Gritty, updated production of classic Gorky play explores unchanging urban underworld

New production of 'The Lower Depths' offers striking parallels to contemporary social struggles.

Squatting together in an abandoned retail building, characters from a neglected underclass struggle with poverty, unemployment and opioid addiction. They do their best to survive in a rapidly changing world defined by growing economic disparity.

This modern scenario could take place almost anywhere in urban North America, but the original The Lower Depths is actually more than 100 years old and set in Moscow. The play by Maxim Gorky, a five-time Nobel Prize nominee, depicts the lives of alcoholics, sex workers, thieves, and homeless men and women living together in a shelter.

Gorky's best-known play is a masterwork of Russian social realism, but the parallels to contemporary life are striking, said David Kennedy, director of this latest Studio Theatre production and a professor in the University of Alberta's Department of Drama.

"Gorky is interested in poverty, addiction and depression-the things that still exist in epidemic proportions," said Kennedy, adding that the events of the play were "pretty seamlessly updated.

"When I started to delve into the text, I realized that the guts of the play were totally fresh and relevant to contemporary audiences."

The language of the play was another matter.

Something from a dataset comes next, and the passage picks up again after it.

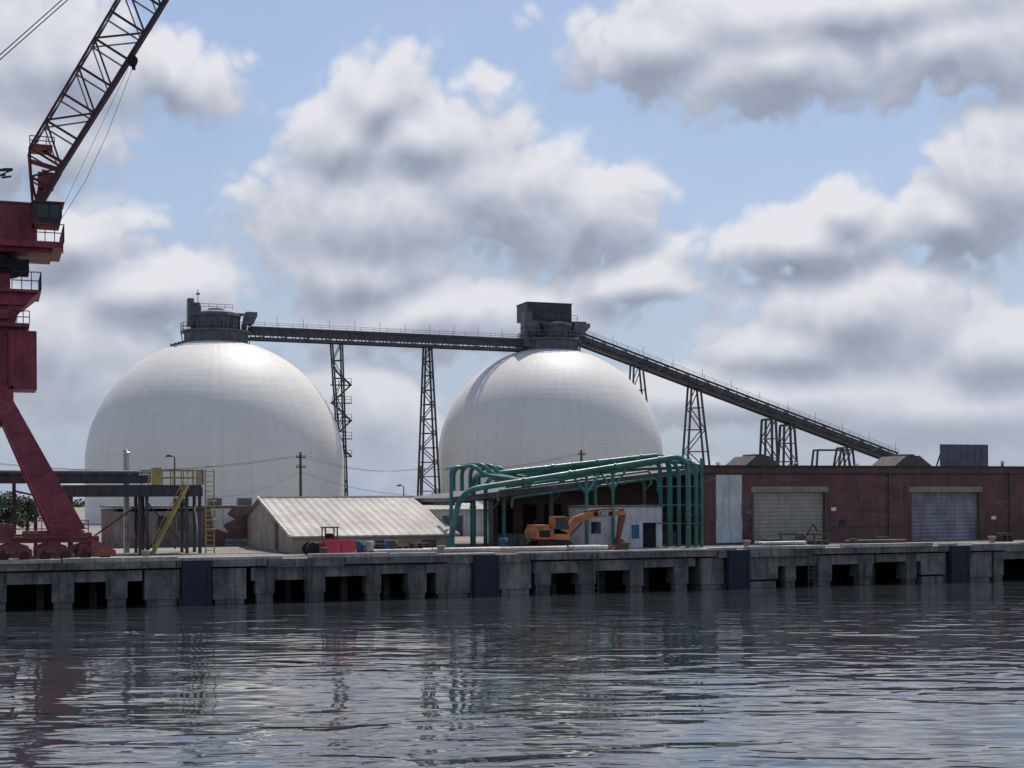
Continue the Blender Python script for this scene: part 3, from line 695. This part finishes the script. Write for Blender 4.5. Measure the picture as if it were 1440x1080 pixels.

Because The Lower Depths has generally fallen out of the professional repertory-mainly due to its unwieldy cast of 17 players-the most recent English translation Kennedy could find was 40 years old, and the dialogue was antiquated. So he found a public domain translation on the Internet from the 1920s and rolled up his sleeves.

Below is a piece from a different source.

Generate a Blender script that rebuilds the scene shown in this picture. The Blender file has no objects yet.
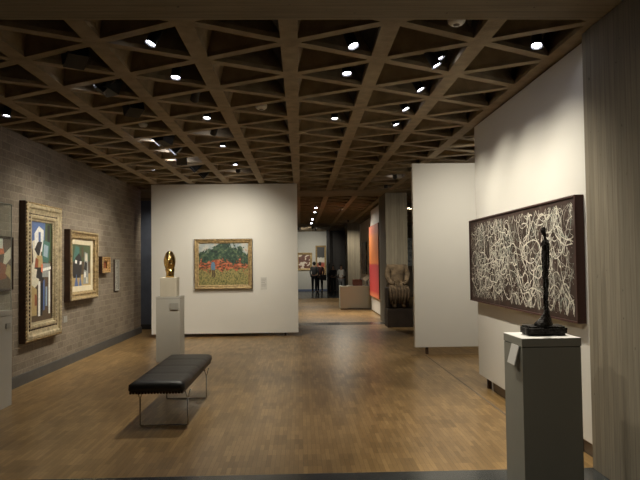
import bpy, bmesh, math, random
from mathutils import Vector, Matrix, noise
random.seed(7)
S = bpy.context.scene
C = bpy.context.collection
PI = math.pi

# ------------------------------------------------------------------ camera, world, exposure
EYE = 1.55
pitch, yaw, roll = .0353, .0299, -.0118
F = Vector((math.sin(yaw)*math.cos(pitch), math.cos(yaw)*math.cos(pitch), math.sin(pitch)))
R0 = Vector((math.cos(yaw), -math.sin(yaw), 0)); U0 = R0.cross(F)
cR = R0*math.cos(roll) + U0*math.sin(roll); cU = -R0*math.sin(roll) + U0*math.cos(roll)
cam_d = bpy.data.cameras.new('camera'); cam = bpy.data.objects.new('camera', cam_d); C.objects.link(cam)
cam.matrix_world = Matrix(((cR.x, cU.x, -F.x, 0), (cR.y, cU.y, -F.y, 0), (cR.z, cU.z, -F.z, EYE), (0, 0, 0, 1)))
cam_d.sensor_width = 36; cam_d.lens = 641.4*36/640; cam_d.clip_start = .05; cam_d.clip_end = 200
S.camera = cam
w = bpy.data.worlds.new('world'); S.world = w; w.use_nodes = True
w.node_tree.nodes['Background'].inputs[0].default_value = (1, .82, .6, 1)
w.node_tree.nodes['Background'].inputs[1].default_value = .02
S.view_settings.view_transform = 'Standard'; S.view_settings.look = 'None'
S.view_settings.gamma = 1; S.view_settings.use_curve_mapping = False
S.view_settings.exposure = 1.15
PW = 1.0            # overall lamp strength
LAMP = (1.0, .915, .76)

CEIL = 3.27

# ------------------------------------------------------------------ materials
MATS = {}
def mat(name, col, rough=.6, metal=0, var=.0, vscale=8, bump=0, bscale=60, spec=.5, coat=0):
    if name in MATS: return MATS[name]
    m = bpy.data.materials.new(name); m.use_nodes = True
    nt = m.node_tree; b = nt.nodes['Principled BSDF']
    b.inputs['Roughness'].default_value = rough; b.inputs['Metallic'].default_value = metal
    b.inputs['Specular IOR Level'].default_value = spec
    b.inputs['Coat Weight'].default_value = coat
    b.inputs['Base Color'].default_value = (*col, 1)
    tc = nt.nodes.new('ShaderNodeTexCoord')
    if var:
        n = nt.nodes.new('ShaderNodeTexNoise'); n.inputs['Scale'].default_value = vscale; n.inputs['Detail'].default_value = 6
        r = nt.nodes.new('ShaderNodeValToRGB')
        r.color_ramp.elements[0].position = .3; r.color_ramp.elements[1].position = .7
        r.color_ramp.elements[0].color = (*[c*(1-var) for c in col], 1)
        r.color_ramp.elements[1].color = (*[min(1, c*(1+var)) for c in col], 1)
        nt.links.new(tc.outputs['Object'], n.inputs['Vector']); nt.links.new(n.outputs['Fac'], r.inputs[0])
        nt.links.new(r.outputs[0], b.inputs['Base Color'])
    if bump:
        n2 = nt.nodes.new('ShaderNodeTexNoise'); n2.inputs['Scale'].default_value = bscale; n2.inputs['Detail'].default_value = 5
        bp = nt.nodes.new('ShaderNodeBump'); bp.inputs['Strength'].default_value = bump; bp.inputs['Distance'].default_value = .02
        nt.links.new(tc.outputs['Object'], n2.inputs['Vector']); nt.links.new(n2.outputs['Fac'], bp.inputs['Height'])
        nt.links.new(bp.outputs[0], b.inputs['Normal'])
    MATS[name] = m
    return m
def emis(name, col, st):
    m = bpy.data.materials.new(name); m.use_nodes = True; nt = m.node_tree
    b = nt.nodes['Principled BSDF']; b.inputs['Base Color'].default_value = (.9, .9, .95, 1)
    b.inputs['Emission Color'].default_value = (*col, 1); b.inputs['Emission Strength'].default_value = st
    return m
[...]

"I ended up rewriting probably 65 per cent of it," he said. "Probably 99 per cent of the plot remained, but I cut or combined characters to get down to 12," who are all closer in age to the actors, who hail from the university's fine arts program.

After Kennedy updated the dialogue, the cast further refined it in rehearsal to render delivery more natural. The result is appropriately gritty and profane, reflecting the social realism of our own age.

"My desire was to be faithful to the spirit of Gorky, while trying to also be free enough to think of this as if I was writing a new play," said Kennedy. "It's about the underclass that exists in this world.

"The remarkable thing about Gorky's play is he's utterly unsentimental. He's not portraying them as saints or angels. There's a real complexity there."

Kennedy added that Gorky's deep and abiding sense of humanity, in all its depth and subtlety, attracts him as a human being and artist.

"Gorky sees that our illusions can keep us trapped, but they also keep us alive, keep us hoping. If we give up all illusions, what is there left for us to live for?

"I hope this production is presenting as full and complicated a picture of the human condition as we're able to muster."

Performances of The Lower Depths run Feb. 8-17, 2018, at the Timms Centre for the Arts.